I rusciari gli hanno dedicato una via, perché non lo hanno dimenticato, ma anche noi romani, che noi romani, che l’abbiamo conosciuto, lo ricordiamo. Quando giunsi a Ruscio con la mia famiglia, nel 1942, Don Sestilio era già il parroco) di questo paese e divideva con i suoi parrocchiani gioie e dolori di quella piccola comunità a lui affidata.
Noi villeggianti passeggiavamo al sole, respiravamo l’aria pura dei monti, sotto le coperte, pensando con sadica soddisfazione a coloro che a Roma non riuscivano a prendere sonno per l’afa, ma non pensavamo ai lunghi inverni di ghiaccio e neve, che flagellavano Ruscio, né ai lupi, che allora si avventuravano fino ai margini del nostro paese e sgozzavano gli animali negli stazzi, né alla solitudine dei giorni bui e tutti uguali che ritmavano la vita dura e amara dei nostri nonni che qui vivevano. E Don Sestilio era con loro.
Lo osservavo mentre camminava, sotto il sole, per le strade del paese e si asciugava il sudore con il fazzolettone spiegazzato oppure mentre chiacchierava con mio nonno o si accalorava in discussioni vivacissime con mio zio Mario, ateo convinto, o consumava un pasto frugale alla nostra tavola, dopo la messa mattutina e pensavo che quel prete era molto diverso dai sacerdoti che frequentavo a Roma.
Questi ultimi erano molto distanti e severi; Don Sestilio, invece, era un uomo pieno di calore, che sapeva apprezzare un buon bicchiere di vino e non si vergognava di fare una partita a carte nell’osteria del paese.

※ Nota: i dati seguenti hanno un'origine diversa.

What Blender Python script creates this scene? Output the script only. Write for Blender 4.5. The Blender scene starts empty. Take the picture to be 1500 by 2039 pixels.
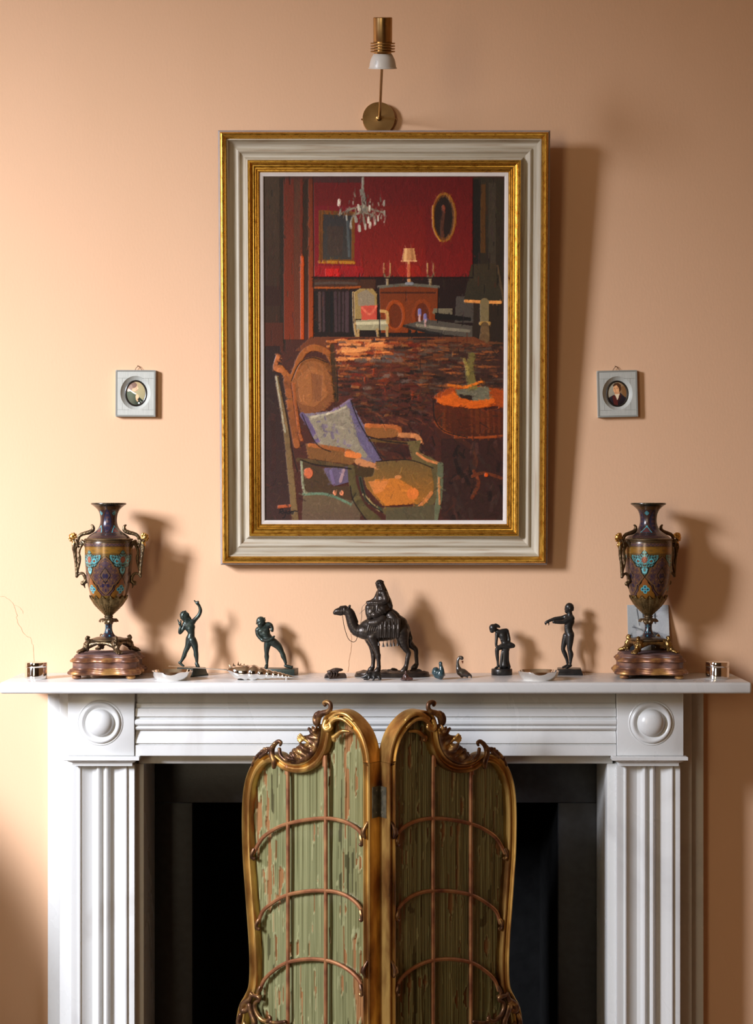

Mio nonno Mariano gli era molto affezionato e ne aveva una grande stima. Mi raccontava che un giorno Don Sestilio vinse, a non so a quale lotteria, una bella moto. Egli non esitò un momento: la vendette e con il ricavato contribuì alle spese dell’unica scuola che Ruscio abbia mai avuto e continuò le faticose marce a piedi o su mezzi di Fortuna per raggiungere sempre e con ogni tempo, le frazioni che dipendevano dalla sua parrocchia.
E proprio a questo suo gesto pensavo quando lo vidi per l’ultima volta, poco prima che morisse, mentre celebrava una messa nella chiesa dell’Addolorata, adiacente la canonica dove era sempre vissuto, ma che oramai non era più sua.
Ormai vecchio e malato viveva in un ospizio per sacerdoti, ma aveva espresso il desiderio di celebrare ancora una messa tra la "sua" gente. Assistito da un sacerdote più giovane,che lo sorreggeva quando era necessario, recitava le preghiere con voce tremula, ma con la fede sincera ed incrollabile che aveva formato tutta la sua vita ed io pensai, con commozione, che avevo avuto il privilegio di conoscere un vero servo di Dio.